Image belongs to paper no. 4.

Two new PhDs in November

Jameel Malik successfully defended his PhD thesis entitled “Deep Learning-based 3D Hand Pose and Shape Estimation from a Single Depth Image: Methods, Datasets and Application” in the presence of the PhD committee made up of Prof. Dr. Didier Stricker (Technische Universitat Kaiserslautern), Prof. Dr. Karsten Berns (Technische Universitat Kaiserslautern), Prof. Dr. Antonis Argyros (University of Crete) and Prof. Dr. Sebastian Michel (Technische Universitat Kaiserslautern) on Wednesday, November 11th, 2020.

In his thesis, Jameel Malik addressed the unique challenges of 3D hand pose and shape estimation, and proposed several deep learning based methods that achieve the state-of-the-art accuracy on public benchmarks. His work focuses on developing an effective interlink between the hand pose and shape using deep neural networks. This interlink allows to improve the accuracy of both estimates. His recent paper on 3D convolution based hand pose and shape estimation network was accepted at the premier conference IEEE/CVF CVPR 2020.
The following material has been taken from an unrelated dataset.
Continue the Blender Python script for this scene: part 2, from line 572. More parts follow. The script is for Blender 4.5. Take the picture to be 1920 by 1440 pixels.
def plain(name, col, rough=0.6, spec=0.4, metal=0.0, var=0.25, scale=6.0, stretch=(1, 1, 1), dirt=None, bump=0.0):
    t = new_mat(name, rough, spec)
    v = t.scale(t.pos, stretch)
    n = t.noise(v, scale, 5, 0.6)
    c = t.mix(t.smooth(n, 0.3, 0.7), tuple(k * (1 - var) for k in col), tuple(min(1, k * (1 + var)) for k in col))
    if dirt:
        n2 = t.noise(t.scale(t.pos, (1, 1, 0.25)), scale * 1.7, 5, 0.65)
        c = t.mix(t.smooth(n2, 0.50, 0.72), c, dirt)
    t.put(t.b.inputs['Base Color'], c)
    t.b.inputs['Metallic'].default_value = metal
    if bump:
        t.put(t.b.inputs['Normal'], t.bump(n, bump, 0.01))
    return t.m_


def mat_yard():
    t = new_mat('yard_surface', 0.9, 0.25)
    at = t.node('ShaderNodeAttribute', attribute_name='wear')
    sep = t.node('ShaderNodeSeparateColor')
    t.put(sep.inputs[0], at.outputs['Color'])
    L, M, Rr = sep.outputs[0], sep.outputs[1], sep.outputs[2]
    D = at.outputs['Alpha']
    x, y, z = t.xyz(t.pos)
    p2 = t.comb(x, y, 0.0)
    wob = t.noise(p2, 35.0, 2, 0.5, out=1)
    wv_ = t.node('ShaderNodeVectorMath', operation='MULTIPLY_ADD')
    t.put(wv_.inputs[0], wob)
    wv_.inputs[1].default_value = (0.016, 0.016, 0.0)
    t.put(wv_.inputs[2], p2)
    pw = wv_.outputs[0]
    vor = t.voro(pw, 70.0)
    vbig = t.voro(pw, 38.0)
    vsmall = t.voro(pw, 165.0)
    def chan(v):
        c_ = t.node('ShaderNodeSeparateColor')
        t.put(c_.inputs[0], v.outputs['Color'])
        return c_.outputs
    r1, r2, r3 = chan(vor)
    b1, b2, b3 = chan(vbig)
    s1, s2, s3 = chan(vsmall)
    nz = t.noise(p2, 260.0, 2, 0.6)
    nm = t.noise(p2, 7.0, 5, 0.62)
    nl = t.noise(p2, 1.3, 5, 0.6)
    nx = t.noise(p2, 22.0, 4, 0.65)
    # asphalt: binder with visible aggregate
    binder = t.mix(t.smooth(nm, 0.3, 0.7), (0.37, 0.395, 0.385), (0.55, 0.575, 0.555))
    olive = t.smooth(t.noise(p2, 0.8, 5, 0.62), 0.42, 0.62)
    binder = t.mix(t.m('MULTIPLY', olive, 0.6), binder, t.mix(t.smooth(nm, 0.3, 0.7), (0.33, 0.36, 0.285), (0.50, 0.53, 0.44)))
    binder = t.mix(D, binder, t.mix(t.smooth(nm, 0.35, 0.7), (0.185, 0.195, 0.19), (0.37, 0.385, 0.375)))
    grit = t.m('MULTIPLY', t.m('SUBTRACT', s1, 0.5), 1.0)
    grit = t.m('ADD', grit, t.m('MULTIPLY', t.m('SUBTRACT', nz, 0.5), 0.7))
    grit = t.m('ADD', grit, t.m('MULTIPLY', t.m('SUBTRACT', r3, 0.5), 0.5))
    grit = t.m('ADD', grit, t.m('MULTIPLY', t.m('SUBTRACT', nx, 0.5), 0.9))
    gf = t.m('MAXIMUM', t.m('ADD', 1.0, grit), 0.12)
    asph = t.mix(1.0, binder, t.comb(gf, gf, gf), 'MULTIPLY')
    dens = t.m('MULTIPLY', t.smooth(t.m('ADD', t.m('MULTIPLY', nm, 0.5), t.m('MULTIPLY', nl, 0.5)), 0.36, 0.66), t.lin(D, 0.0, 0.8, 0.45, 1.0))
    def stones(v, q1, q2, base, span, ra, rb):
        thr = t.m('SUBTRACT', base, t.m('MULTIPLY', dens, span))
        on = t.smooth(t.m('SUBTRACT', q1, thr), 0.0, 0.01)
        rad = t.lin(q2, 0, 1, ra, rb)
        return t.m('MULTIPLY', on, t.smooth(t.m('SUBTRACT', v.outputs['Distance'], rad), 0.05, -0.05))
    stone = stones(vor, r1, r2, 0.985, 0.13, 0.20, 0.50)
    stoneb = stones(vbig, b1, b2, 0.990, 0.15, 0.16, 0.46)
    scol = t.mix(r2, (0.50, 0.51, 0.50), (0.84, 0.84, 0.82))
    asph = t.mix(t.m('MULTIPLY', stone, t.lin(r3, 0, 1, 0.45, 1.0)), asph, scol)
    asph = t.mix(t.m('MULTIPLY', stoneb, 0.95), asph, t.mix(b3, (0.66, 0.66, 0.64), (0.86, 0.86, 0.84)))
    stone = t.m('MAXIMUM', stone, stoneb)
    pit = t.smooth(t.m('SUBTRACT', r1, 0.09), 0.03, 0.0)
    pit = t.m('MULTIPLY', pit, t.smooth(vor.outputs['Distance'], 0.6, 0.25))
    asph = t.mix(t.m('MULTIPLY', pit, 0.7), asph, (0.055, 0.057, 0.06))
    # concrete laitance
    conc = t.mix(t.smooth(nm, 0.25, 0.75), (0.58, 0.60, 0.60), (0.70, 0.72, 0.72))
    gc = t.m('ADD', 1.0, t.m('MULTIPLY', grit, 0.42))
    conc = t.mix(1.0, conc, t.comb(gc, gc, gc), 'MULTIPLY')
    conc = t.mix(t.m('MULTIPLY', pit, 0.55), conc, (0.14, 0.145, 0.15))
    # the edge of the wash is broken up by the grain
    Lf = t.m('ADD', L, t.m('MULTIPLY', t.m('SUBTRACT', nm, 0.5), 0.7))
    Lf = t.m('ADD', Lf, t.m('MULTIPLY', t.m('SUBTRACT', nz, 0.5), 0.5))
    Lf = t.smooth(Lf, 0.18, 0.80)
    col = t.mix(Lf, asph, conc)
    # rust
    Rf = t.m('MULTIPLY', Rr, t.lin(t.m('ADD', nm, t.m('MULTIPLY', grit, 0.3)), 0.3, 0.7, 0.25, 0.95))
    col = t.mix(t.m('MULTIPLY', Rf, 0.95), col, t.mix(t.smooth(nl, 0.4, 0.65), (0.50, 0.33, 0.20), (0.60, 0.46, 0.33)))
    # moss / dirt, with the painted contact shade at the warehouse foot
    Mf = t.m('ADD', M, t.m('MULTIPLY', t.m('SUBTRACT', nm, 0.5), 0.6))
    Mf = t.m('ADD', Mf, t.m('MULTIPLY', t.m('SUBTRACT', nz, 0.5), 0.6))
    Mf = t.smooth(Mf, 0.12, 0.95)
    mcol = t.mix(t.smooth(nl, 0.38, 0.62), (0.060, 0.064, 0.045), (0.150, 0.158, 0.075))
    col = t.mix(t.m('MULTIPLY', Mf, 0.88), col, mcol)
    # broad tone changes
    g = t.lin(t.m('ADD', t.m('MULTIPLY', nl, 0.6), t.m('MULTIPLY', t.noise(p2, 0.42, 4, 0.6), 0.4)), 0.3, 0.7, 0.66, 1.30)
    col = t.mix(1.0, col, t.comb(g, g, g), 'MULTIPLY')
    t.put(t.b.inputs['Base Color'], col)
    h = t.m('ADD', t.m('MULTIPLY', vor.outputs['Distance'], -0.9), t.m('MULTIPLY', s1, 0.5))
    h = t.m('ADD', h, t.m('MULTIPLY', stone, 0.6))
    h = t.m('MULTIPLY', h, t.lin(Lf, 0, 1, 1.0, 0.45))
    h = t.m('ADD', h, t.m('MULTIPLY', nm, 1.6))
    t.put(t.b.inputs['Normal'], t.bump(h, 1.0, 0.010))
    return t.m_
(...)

Jameel Malik recieved his bachelors and master degrees in electrical engineering from University of Engineering and Technology (UET) and National University of Sciences and Technology (NUST) Pakistan, respectively. Since 2017, he has been working at the Augmented Vision (AV) group DFKI as a researcher. His research interests include computer vision and deep learning. 

Mr. Malik right after his successful PhD defense.


A week later, on Thurday, November 19th, 2020, Mr. Markus Miezal also successfully defended his PhD thesis entitled “Models, methods and error source investigation for real-time Kalman filter based inertial human body tracking” in front of the PhD committee consisting of Prof. Dr. Didier Stricker (TU Kaiserslautern and DFKI), Prof. Dr. Björn Eskofier (FAU Erlangen) and Prof. Dr. Karsten Berns (TU Kaiserslautern).

The goal of the thesis is to work towards a robust human body tracking system based on inertial sensors. In particular the identification and impact of different error sources on tracking quality are investigated. Finally, the thesis proposes a real-time, magnetometer-free approach for tracking the lower body with ground contact and translation information. Among the first author publications of the contributions, one can find a journal article in MDPI Sensors and a conference paper on the ICRA 2017.

In 2010, Markus Miezal received his diploma in computer science from the University of Bremen, Germany and started working at the Augmented Vision group at DFKI on visual-inertial sensor fusion and body tracking. In 2015, he followed Dr. Gabriele Bleser into the newly founded interdisciplinary research group wearHEALTH at the TU Kaiserslautern, where the research on body tracking continued, focussing on health related applications such as gait analysis. While finishing his PhD thesis, he co-founded the company sci-track GmbH as spin-off from TU KL and DFKI GmbH, which aims to transfer robust inertial human body tracking algorithms as middleware to industry partners. In the future Markus will continue research at university and support the company.

Mr. Miezal celebrating the completion of his PhD.